**DATA EXTRACT**
┌────────

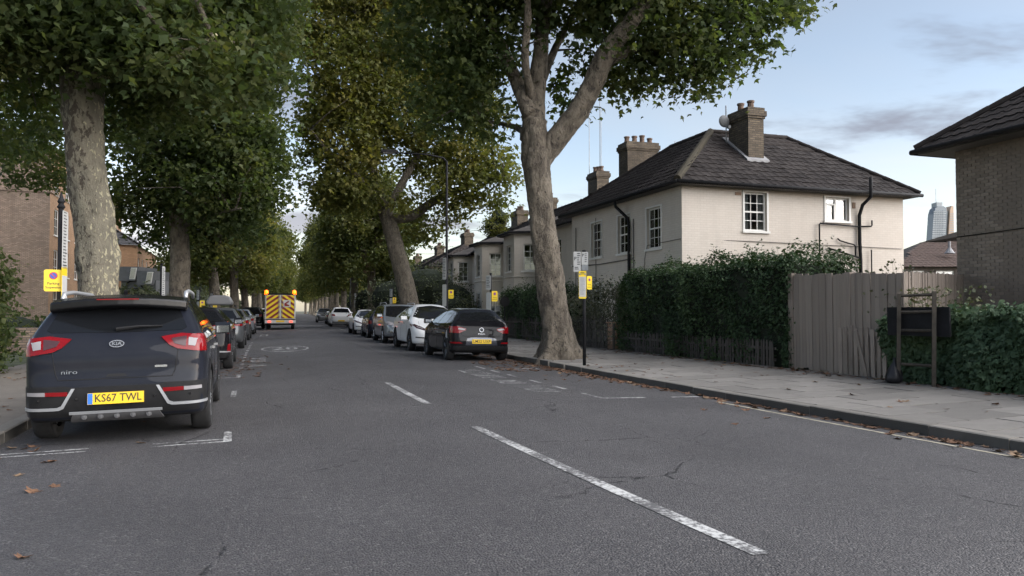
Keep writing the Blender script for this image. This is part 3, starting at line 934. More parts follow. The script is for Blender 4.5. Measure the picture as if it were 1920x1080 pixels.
dk = MB(); dk.box((0.08, 1.0, -0.05), (0.14, 1.06, -0.01), 0, T); dk.build('handle', M['chrome'], d)
ov = 0.38
e0, e1, f0, f1 = HX0 - ov, HX1 + ov, HY0 - ov, HY1 + ov
RZ, RX0, RX1, RY0, RY1 = 7.74, 15.7, 19.0, 24.2, 27.0
EZ = EAVE + 0.02
roof = empty('roof', (0, 0, 0), 0, house)
near = lambda p: -p.y if False else (p + hp).y
tiled_plane(roof, [L(e0, f0, EZ), L(e1, f0, EZ), L(RX1, RY0, RZ), L(RX0, RY0, RZ)], singles=230)
tiled_plane(roof, [L(e0, f1, EZ), L(e0, f0, EZ), L(RX0, RY0, RZ), L(RX0, RY1, RZ)], singles=65, key=lambda p: (p + hp).y)
tiled_plane(roof, [L(e1, f1, EZ), L(e0, f1, EZ), L(RX0, RY1, RZ), L(RX1, RY1, RZ)])
tiled_plane(roof, [L(e1, f0, EZ), L(e1, f1, EZ), L(RX1, RY1, RZ), L(RX1, RY0, RZ)])
MB().add([L(RX0, RY0, RZ), L(RX1, RY0, RZ), L(RX1, RY1, RZ), L(RX0, RY1, RZ)], [(0, 1, 2, 3)]).build('roof_top', M['felt'], roof)
MB().add([L(e0 + 0.02, f0 + 0.02, EZ - 0.1), L(e1 - 0.02, f0 + 0.02, EZ - 0.1), L(e1 - 0.02, f1 - 0.02, EZ - 0.1), L(e0 + 0.02, f1 - 0.02, EZ - 0.1)], [(3, 2, 1, 0)]).build('soffit', mat('soffit_dark', (0.07, 0.065, 0.06), 0.7), roof)
for a, b in (((e0, f0, EZ + .03), (RX0, RY0, RZ + .03)), ((e1, f0, EZ + .03), (RX1, RY0, RZ + .03)), ((e0, f1, EZ + .03), (RX0, RY1, RZ + .03)), ((RX0, RY0, RZ + .04), (RX1, RY0, RZ + .04)), ((RX0, RY0, RZ + .04), (RX0, RY1, RZ + .04))):
    ridge(roof, L(*a), L(*b), 0.12 if a[0] == e0 and a[1] == f0 else 0.09, name='hip_tiles', m=M['hiptile'] if (a[0] == e0 and a[1] == f0) else M['tile'])
def gutter(parent, a, b):
    a, b = Vector(a), Vector(b)
    return MB().tube([a, b], 0.062, 8).build('gutter', M['black_metal'], parent, smooth=True)
gutter(house, L(e0 - 0.03, f0 - 0.05, EZ - 0.05), L(e1 + 0.05, f0 - 0.05, EZ - 0.05))
gutter(house, L(e0 - 0.05, f0 - 0.05, EZ - 0.05), L(e0 - 0.05, f1, EZ - 0.05))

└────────

Output all of the data exactly as it stands, minus any images.

Keep writing the Blender script for this image. This is part 3, starting at line 934. More parts follow. The script is for Blender 4.5. Measure the picture as if it were 1920x1080 pixels.
dk = MB(); dk.box((0.08, 1.0, -0.05), (0.14, 1.06, -0.01), 0, T); dk.build('handle', M['chrome'], d)
ov = 0.38
e0, e1, f0, f1 = HX0 - ov, HX1 + ov, HY0 - ov, HY1 + ov
RZ, RX0, RX1, RY0, RY1 = 7.74, 15.7, 19.0, 24.2, 27.0
EZ = EAVE + 0.02
roof = empty('roof', (0, 0, 0), 0, house)
near = lambda p: -p.y if False else (p + hp).y
tiled_plane(roof, [L(e0, f0, EZ), L(e1, f0, EZ), L(RX1, RY0, RZ), L(RX0, RY0, RZ)], singles=230)
tiled_plane(roof, [L(e0, f1, EZ), L(e0, f0, EZ), L(RX0, RY0, RZ), L(RX0, RY1, RZ)], singles=65, key=lambda p: (p + hp).y)
tiled_plane(roof, [L(e1, f1, EZ), L(e0, f1, EZ), L(RX0, RY1, RZ), L(RX1, RY1, RZ)])
tiled_plane(roof, [L(e1, f0, EZ), L(e1, f1, EZ), L(RX1, RY1, RZ), L(RX1, RY0, RZ)])
MB().add([L(RX0, RY0, RZ), L(RX1, RY0, RZ), L(RX1, RY1, RZ), L(RX0, RY1, RZ)], [(0, 1, 2, 3)]).build('roof_top', M['felt'], roof)
MB().add([L(e0 + 0.02, f0 + 0.02, EZ - 0.1), L(e1 - 0.02, f0 + 0.02, EZ - 0.1), L(e1 - 0.02, f1 - 0.02, EZ - 0.1), L(e0 + 0.02, f1 - 0.02, EZ - 0.1)], [(3, 2, 1, 0)]).build('soffit', mat('soffit_dark', (0.07, 0.065, 0.06), 0.7), roof)
for a, b in (((e0, f0, EZ + .03), (RX0, RY0, RZ + .03)), ((e1, f0, EZ + .03), (RX1, RY0, RZ + .03)), ((e0, f1, EZ + .03), (RX0, RY1, RZ + .03)), ((RX0, RY0, RZ + .04), (RX1, RY0, RZ + .04)), ((RX0, RY0, RZ + .04), (RX0, RY1, RZ + .04))):
    ridge(roof, L(*a), L(*b), 0.12 if a[0] == e0 and a[1] == f0 else 0.09, name='hip_tiles', m=M['hiptile'] if (a[0] == e0 and a[1] == f0) else M['tile'])
def gutter(parent, a, b):
    a, b = Vector(a), Vector(b)
    return MB().tube([a, b], 0.062, 8).build('gutter', M['black_metal'], parent, smooth=True)
gutter(house, L(e0 - 0.03, f0 - 0.05, EZ - 0.05), L(e1 + 0.05, f0 - 0.05, EZ - 0.05))
gutter(house, L(e0 - 0.05, f0 - 0.05, EZ - 0.05), L(e0 - 0.05, f1, EZ - 0.05))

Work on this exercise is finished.